Challenge - Can you transcribe every line exactly and leave the pictures behind?

Data shown -
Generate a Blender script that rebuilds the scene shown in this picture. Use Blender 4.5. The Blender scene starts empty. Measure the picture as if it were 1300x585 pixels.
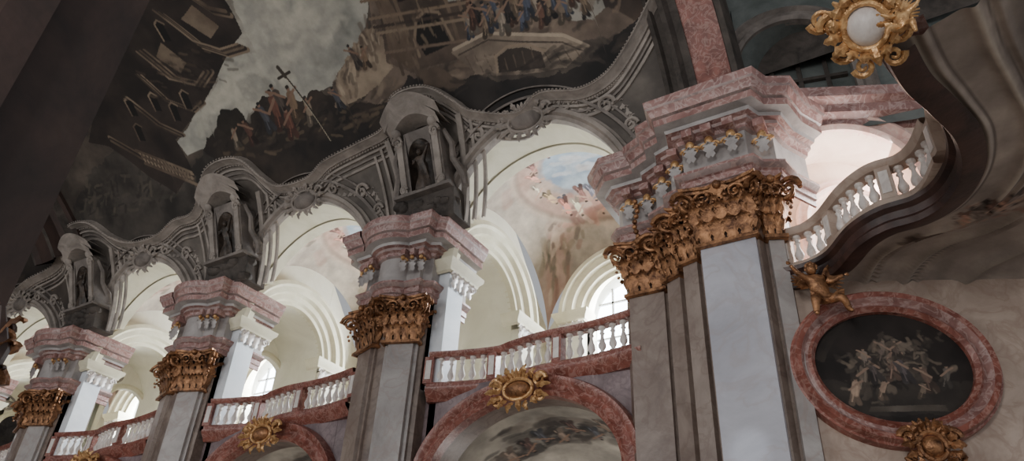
import bpy, bmesh, math, random
import numpy as np
from mathutils import Vector, Matrix
random.seed(4)
PI=math.pi
# ------------------------------------------------------------------ helpers
def s2l(c):
    return tuple(((v/255.0)/12.92 if v/255.0<=0.04045 else ((v/255.0+0.055)/1.055)**2.4) for v in c)
COL=bpy.context.scene.collection
def stone(name,c1,c2,scale=1.2,rough=.5,bump=.08,vein=None,metal=0.0,fine=14.0,contrast=(.35,.65),va=.4):
    m=bpy.data.materials.new(name);m.use_nodes=True;nt=m.node_tree;b=nt.nodes["Principled BSDF"]
    tc=nt.nodes.new("ShaderNodeTexCoord")
    n=nt.nodes.new("ShaderNodeTexNoise");n.inputs["Scale"].default_value=scale;n.inputs["Detail"].default_value=8;n.inputs["Roughness"].default_value=.65;n.inputs["Distortion"].default_value=.6
    r=nt.nodes.new("ShaderNodeValToRGB");r.color_ramp.elements[0].position=contrast[0];r.color_ramp.elements[1].position=contrast[1]
    r.color_ramp.elements[0].color=(*s2l(c1),1);r.color_ramp.elements[1].color=(*s2l(c2),1)
    nt.links.new(tc.outputs["Object"],n.inputs["Vector"]);nt.links.new(n.outputs["Fac"],r.inputs["Fac"])
    out=r.outputs["Color"]
    if vein:
        n2=nt.nodes.new("ShaderNodeTexNoise");n2.inputs["Scale"].default_value=scale*1.7;n2.inputs["Detail"].default_value=7;n2.inputs["Distortion"].default_value=1.2
        r2=nt.nodes.new("ShaderNodeValToRGB");e=r2.color_ramp.elements
        e[0].position=.45;e[0].color=(0,0,0,1);e[1].position=.5;e[1].color=(1,1,1,1);e2=e.new(.56);e2.color=(0,0,0,1)
        mx=nt.nodes.new("ShaderNodeMixRGB");mx.inputs["Color2"].default_value=(*s2l(vein),1)
        mu=nt.nodes.new("ShaderNodeMath");mu.operation='MULTIPLY';mu.inputs[1].default_value=va
        nt.links.new(tc.outputs["Object"],n2.inputs["Vector"]);nt.links.new(n2.outputs["Fac"],r2.inputs["Fac"])
        nt.links.new(r2.outputs["Color"],mu.inputs[0]);nt.links.new(mu.outputs[0],mx.inputs["Fac"]);nt.links.new(out,mx.inputs["Color1"]);out=mx.outputs["Color"]
    nt.links.new(out,b.inputs["Base Color"])
    b.inputs["Roughness"].default_value=rough;b.inputs["Metallic"].default_value=metal
    nb=nt.nodes.new("ShaderNodeTexNoise");nb.inputs["Scale"].default_value=fine;nb.inputs["Detail"].default_value=5
    bp=nt.nodes.new("ShaderNodeBump");bp.inputs["Strength"].default_value=bump;bp.inputs["Distance"].default_value=.05
    nt.links.new(tc.outputs["Object"],nb.inputs["Vector"]);nt.links.new(nb.outputs["Fac"],bp.inputs["Height"]);nt.links.new(bp.outputs["Normal"],b.inputs["Normal"])
    return m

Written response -
Generate a Blender script that rebuilds the scene shown in this picture. Use Blender 4.5. The Blender scene starts empty. Measure the picture as if it were 1300x585 pixels.
import bpy, bmesh, math, random
import numpy as np
from mathutils import Vector, Matrix
random.seed(4)
PI=math.pi
# ------------------------------------------------------------------ helpers
def s2l(c):
    return tuple(((v/255.0)/12.92 if v/255.0<=0.04045 else ((v/255.0+0.055)/1.055)**2.4) for v in c)
COL=bpy.context.scene.collection
def stone(name,c1,c2,scale=1.2,rough=.5,bump=.08,vein=None,metal=0.0,fine=14.0,contrast=(.35,.65),va=.4):
    m=bpy.data.materials.new(name);m.use_nodes=True;nt=m.node_tree;b=nt.nodes["Principled BSDF"]
    tc=nt.nodes.new("ShaderNodeTexCoord")
    n=nt.nodes.new("ShaderNodeTexNoise");n.inputs["Scale"].default_value=scale;n.inputs["Detail"].default_value=8;n.inputs["Roughness"].default_value=.65;n.inputs["Distortion"].default_value=.6
    r=nt.nodes.new("ShaderNodeValToRGB");r.color_ramp.elements[0].position=contrast[0];r.color_ramp.elements[1].position=contrast[1]
    r.color_ramp.elements[0].color=(*s2l(c1),1);r.color_ramp.elements[1].color=(*s2l(c2),1)
    nt.links.new(tc.outputs["Object"],n.inputs["Vector"]);nt.links.new(n.outputs["Fac"],r.inputs["Fac"])
    out=r.outputs["Color"]
    if vein:
        n2=nt.nodes.new("ShaderNodeTexNoise");n2.inputs["Scale"].default_value=scale*1.7;n2.inputs["Detail"].default_value=7;n2.inputs["Distortion"].default_value=1.2
        r2=nt.nodes.new("ShaderNodeValToRGB");e=r2.color_ramp.elements
        e[0].position=.45;e[0].color=(0,0,0,1);e[1].position=.5;e[1].color=(1,1,1,1);e2=e.new(.56);e2.color=(0,0,0,1)
        mx=nt.nodes.new("ShaderNodeMixRGB");mx.inputs["Color2"].default_value=(*s2l(vein),1)
        mu=nt.nodes.new("ShaderNodeMath");mu.operation='MULTIPLY';mu.inputs[1].default_value=va
        nt.links.new(tc.outputs["Object"],n2.inputs["Vector"]);nt.links.new(n2.outputs["Fac"],r2.inputs["Fac"])
        nt.links.new(r2.outputs["Color"],mu.inputs[0]);nt.links.new(mu.outputs[0],mx.inputs["Fac"]);nt.links.new(out,mx.inputs["Color1"]);out=mx.outputs["Color"]
    nt.links.new(out,b.inputs["Base Color"])
    b.inputs["Roughness"].default_value=rough;b.inputs["Metallic"].default_value=metal
    nb=nt.nodes.new("ShaderNodeTexNoise");nb.inputs["Scale"].default_value=fine;nb.inputs["Detail"].default_value=5
    bp=nt.nodes.new("ShaderNodeBump");bp.inputs["Strength"].default_value=bump;bp.inputs["Distance"].default_value=.05
    nt.links.new(tc.outputs["Object"],nb.inputs["Vector"]);nt.links.new(nb.outputs["Fac"],bp.inputs["Height"]);nt.links.new(bp.outputs["Normal"],b.inputs["Normal"])
    return m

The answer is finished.